The power plant itself remains at the center of suspicion. Jurgen (Erik's father) and Aleksander (the plant director) share a tense exchange in which Aleksander insists something needs to be moved before the police find it. That night, he oversees heavy machinery hauling something away from the plant grounds. Combine that with his earlier refusal to let Ulrich inspect the facility, and Aleksander is looking less like a bureaucrat and more like a gatekeeper of Winden's darkest secrets. Could he be moving a body?

Jurgen also lands on Ulrich's list of suspects, prompting Ulrich to break into his junkyard. He finds a plastic-wrapped bag in a well, which turns out to be drugs, not a corpse. There's also a jug of old coins, which Jurgen dismisses as coins they find in the junk people leave behind. When Jurgen admits Erik was saving up for a motorbike, the two men share a fleeting moment of connection as grieving fathers. It's one of the few scenes where Ulrich's anger drops and we see his vulnerability.
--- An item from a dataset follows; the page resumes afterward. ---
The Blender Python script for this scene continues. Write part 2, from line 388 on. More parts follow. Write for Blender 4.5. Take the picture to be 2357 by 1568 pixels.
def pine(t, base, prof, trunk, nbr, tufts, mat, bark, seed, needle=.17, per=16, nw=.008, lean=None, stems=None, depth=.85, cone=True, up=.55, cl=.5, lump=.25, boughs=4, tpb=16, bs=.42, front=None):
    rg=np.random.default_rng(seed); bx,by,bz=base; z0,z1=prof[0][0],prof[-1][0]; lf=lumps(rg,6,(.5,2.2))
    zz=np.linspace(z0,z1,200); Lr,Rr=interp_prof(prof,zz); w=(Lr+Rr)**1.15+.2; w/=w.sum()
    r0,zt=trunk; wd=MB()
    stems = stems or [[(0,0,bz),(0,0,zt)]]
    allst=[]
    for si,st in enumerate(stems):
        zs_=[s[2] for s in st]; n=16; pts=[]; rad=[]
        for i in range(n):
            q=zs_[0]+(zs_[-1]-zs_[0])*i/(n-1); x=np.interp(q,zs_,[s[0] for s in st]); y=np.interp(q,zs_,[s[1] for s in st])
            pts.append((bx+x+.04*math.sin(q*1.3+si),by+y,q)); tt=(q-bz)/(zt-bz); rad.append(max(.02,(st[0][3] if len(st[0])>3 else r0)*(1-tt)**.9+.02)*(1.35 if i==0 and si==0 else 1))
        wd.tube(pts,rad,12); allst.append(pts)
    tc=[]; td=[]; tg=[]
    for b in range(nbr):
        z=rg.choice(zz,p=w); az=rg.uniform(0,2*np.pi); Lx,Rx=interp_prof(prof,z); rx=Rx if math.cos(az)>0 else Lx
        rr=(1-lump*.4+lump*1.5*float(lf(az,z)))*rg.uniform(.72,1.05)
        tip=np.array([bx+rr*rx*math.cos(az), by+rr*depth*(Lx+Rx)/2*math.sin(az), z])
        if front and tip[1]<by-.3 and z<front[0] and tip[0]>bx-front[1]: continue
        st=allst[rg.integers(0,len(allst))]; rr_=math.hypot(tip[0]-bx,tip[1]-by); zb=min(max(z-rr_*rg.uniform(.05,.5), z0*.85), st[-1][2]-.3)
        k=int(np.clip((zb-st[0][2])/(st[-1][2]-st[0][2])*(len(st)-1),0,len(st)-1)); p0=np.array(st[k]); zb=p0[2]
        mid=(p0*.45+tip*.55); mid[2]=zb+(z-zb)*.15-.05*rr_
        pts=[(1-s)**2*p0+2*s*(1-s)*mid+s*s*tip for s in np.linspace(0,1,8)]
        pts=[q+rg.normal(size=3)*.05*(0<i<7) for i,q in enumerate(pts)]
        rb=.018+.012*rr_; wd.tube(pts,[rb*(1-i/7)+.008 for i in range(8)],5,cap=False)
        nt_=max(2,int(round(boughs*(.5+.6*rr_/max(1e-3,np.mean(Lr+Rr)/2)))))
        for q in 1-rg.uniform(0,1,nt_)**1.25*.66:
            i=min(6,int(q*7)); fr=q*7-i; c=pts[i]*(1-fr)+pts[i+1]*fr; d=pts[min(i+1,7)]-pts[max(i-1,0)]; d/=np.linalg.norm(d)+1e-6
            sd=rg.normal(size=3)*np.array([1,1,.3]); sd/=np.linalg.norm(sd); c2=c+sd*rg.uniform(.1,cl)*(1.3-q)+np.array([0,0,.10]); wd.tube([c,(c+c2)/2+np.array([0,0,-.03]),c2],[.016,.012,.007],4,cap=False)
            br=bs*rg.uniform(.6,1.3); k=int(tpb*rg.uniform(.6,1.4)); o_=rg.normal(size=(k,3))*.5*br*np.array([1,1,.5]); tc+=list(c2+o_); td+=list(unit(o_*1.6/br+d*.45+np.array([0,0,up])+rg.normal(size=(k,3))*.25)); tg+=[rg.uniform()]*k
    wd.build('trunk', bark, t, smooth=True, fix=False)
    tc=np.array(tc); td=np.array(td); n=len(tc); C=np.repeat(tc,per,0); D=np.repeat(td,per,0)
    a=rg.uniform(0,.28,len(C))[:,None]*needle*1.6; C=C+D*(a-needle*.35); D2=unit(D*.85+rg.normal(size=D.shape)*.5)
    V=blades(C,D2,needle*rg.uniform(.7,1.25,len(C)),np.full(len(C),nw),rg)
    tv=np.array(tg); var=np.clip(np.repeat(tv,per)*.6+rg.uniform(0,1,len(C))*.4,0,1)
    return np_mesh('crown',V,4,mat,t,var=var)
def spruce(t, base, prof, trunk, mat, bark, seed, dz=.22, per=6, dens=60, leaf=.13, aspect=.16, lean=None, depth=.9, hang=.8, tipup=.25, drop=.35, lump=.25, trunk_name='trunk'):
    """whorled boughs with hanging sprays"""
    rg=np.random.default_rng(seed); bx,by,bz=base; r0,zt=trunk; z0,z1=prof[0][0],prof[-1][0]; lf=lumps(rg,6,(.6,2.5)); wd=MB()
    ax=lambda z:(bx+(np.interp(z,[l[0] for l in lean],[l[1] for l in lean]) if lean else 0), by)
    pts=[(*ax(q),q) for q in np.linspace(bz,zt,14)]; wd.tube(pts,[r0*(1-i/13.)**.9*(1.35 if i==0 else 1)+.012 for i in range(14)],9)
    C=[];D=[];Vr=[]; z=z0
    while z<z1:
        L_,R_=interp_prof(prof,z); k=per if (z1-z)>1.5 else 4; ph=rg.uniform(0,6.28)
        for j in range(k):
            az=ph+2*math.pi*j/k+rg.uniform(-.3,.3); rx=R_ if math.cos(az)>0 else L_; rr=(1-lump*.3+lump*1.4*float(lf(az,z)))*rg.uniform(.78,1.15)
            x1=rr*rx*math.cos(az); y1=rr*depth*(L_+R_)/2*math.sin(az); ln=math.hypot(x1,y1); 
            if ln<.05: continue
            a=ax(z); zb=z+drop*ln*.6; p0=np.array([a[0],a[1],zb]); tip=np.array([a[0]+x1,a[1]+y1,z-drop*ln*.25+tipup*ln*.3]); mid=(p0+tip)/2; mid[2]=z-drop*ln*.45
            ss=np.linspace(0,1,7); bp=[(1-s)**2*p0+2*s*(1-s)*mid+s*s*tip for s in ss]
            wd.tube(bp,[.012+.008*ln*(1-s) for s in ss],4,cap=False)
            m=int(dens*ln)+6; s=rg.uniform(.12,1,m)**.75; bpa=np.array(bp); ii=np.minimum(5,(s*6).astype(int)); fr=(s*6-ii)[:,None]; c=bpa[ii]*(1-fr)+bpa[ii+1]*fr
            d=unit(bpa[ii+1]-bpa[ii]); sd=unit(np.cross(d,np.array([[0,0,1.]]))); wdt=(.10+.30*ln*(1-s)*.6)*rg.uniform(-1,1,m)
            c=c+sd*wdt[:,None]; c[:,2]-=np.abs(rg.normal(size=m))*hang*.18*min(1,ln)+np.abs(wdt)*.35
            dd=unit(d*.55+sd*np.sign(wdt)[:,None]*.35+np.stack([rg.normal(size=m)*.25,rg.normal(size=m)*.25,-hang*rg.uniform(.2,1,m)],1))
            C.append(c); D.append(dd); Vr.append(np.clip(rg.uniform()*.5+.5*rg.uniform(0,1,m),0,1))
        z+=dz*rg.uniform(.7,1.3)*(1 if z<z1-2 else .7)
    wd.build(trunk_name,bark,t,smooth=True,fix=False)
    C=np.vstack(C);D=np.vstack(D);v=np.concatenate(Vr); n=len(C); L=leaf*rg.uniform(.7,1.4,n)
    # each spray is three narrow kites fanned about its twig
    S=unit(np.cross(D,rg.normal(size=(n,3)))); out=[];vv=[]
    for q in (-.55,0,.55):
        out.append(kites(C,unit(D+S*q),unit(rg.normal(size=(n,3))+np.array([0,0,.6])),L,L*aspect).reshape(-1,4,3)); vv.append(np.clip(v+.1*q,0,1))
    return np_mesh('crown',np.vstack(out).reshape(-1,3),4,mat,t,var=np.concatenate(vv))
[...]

On the home front, Katharina is also struggling with Mikkel's disappearance. She insists early in the episode that he'll come back, clinging to hope. But later she demands that if Ulrich knows anything about what happened, he tell her the truth. Their embrace is heartfelt but uneasy. There's a sense that secrets are already corroding their marriage. And, of course, Ulrich complicates things further with Hannah. After ignoring her phone call, she shows up at the police station. Despite his own son being missing, Ulrich comforts her. More demerit points for Hannah, who somehow manages to make Mikkel's disappearance about her.

Dark, adulterers kissing
Photo: Netflix

Finally, there's Bartosz. He's discovered Erik's stash in the caves: a bag of drugs and a cellphone. He doesn't have the passcode, but the phone is a dangling thread that we know will matter later. 

But then we get the big reveal! Mikkel stumbles out of the cave, dazed, as though only a night has passed. He heads home, but something feels just slightly off: the atmosphere, the house and the cars in the driveway. When he knocks on the door and insists he lives there, the boy who answers, who we quickly realize is a young Ulrich, denies it. 
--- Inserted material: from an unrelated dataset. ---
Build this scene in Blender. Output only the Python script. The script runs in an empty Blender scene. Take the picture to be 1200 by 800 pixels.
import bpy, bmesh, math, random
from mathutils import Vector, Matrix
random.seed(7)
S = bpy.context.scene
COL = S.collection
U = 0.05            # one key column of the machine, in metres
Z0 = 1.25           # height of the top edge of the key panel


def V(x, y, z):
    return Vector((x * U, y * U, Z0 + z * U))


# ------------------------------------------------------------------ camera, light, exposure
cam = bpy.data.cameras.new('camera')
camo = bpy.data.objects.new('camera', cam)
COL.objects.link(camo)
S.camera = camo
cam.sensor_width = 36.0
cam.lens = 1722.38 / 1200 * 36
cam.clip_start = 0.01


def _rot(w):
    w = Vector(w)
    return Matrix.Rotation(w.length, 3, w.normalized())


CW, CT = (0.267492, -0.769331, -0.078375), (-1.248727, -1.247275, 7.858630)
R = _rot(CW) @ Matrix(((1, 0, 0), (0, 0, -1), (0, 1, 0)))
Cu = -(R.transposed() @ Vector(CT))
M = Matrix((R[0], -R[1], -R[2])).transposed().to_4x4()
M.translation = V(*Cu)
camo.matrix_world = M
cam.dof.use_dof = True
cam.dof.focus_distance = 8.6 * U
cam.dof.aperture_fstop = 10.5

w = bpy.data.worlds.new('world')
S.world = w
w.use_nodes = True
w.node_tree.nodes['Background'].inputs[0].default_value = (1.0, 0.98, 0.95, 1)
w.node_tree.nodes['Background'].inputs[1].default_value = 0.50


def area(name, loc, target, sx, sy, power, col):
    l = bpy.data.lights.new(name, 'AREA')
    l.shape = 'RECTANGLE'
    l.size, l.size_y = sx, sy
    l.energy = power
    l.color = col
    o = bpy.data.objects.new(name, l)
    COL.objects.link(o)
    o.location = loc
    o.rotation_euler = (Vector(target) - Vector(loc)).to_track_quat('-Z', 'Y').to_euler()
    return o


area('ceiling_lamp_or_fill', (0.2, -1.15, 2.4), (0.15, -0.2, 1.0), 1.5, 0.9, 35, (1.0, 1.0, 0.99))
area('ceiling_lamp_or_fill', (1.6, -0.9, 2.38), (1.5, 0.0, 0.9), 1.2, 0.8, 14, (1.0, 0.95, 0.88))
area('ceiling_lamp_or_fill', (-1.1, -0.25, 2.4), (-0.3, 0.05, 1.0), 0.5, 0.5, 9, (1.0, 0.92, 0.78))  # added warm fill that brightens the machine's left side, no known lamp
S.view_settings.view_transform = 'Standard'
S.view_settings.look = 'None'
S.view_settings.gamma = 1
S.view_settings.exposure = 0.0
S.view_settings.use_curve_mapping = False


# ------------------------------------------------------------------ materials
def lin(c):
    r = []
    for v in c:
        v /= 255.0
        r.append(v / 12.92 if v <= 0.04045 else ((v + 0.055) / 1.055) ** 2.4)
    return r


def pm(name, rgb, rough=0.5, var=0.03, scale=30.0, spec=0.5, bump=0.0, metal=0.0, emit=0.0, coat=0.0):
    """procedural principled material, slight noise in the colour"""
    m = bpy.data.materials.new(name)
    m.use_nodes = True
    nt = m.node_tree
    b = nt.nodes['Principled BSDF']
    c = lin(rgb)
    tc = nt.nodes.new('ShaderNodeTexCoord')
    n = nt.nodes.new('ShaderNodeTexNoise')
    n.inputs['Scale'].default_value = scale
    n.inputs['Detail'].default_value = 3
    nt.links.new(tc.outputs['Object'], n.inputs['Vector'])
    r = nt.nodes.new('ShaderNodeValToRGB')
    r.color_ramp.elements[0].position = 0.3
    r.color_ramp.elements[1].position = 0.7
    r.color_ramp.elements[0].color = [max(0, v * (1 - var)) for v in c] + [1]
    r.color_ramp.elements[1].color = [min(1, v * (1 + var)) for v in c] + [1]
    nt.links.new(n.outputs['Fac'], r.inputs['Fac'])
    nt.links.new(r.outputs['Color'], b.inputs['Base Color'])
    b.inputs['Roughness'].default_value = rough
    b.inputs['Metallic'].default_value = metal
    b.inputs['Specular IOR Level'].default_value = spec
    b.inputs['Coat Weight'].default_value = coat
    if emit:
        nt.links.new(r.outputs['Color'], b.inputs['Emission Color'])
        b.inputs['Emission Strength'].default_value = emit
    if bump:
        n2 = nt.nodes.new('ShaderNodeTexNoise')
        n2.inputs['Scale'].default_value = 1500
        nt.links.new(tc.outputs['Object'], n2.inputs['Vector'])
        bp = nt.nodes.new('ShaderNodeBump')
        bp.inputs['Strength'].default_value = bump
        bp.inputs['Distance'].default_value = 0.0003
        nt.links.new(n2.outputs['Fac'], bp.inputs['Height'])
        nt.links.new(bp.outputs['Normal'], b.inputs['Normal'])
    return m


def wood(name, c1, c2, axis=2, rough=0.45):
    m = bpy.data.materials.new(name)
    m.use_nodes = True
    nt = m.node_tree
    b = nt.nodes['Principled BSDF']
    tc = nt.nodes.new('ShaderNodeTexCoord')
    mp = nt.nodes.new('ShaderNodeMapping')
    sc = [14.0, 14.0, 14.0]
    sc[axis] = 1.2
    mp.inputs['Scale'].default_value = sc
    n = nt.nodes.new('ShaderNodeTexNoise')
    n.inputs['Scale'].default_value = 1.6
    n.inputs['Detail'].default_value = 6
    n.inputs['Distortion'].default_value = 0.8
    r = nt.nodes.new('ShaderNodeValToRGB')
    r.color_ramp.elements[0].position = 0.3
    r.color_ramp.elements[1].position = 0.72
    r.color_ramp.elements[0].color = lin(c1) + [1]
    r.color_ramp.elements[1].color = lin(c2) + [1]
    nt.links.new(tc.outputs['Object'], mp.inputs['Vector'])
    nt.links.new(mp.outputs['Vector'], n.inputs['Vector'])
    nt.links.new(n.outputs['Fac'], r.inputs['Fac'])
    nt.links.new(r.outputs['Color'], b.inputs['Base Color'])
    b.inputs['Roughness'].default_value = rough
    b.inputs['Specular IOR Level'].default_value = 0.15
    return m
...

Ulrich hops on his motorbike with Katharina waiting for him. Mikkel is left standing in confusion and then he glances down at the newspaper and sees the date: it's 1986.

Ulrich in 1986 looking at Mikkel
Photo: Netflix

This is where Dark stops being just a story about missing kids and fully becomes a time-travel epic. It's a perfect execution of the show's central theme, that time doesn't just move forward, it loops, it folds, it repeats. For Mikkel, the horror isn't in being lost in the caves; it's in being displaced from his own life entirely. For us as viewers, it's the moment we realize the mystery of Winden isn't "who took the children?" but rather "when did they go?"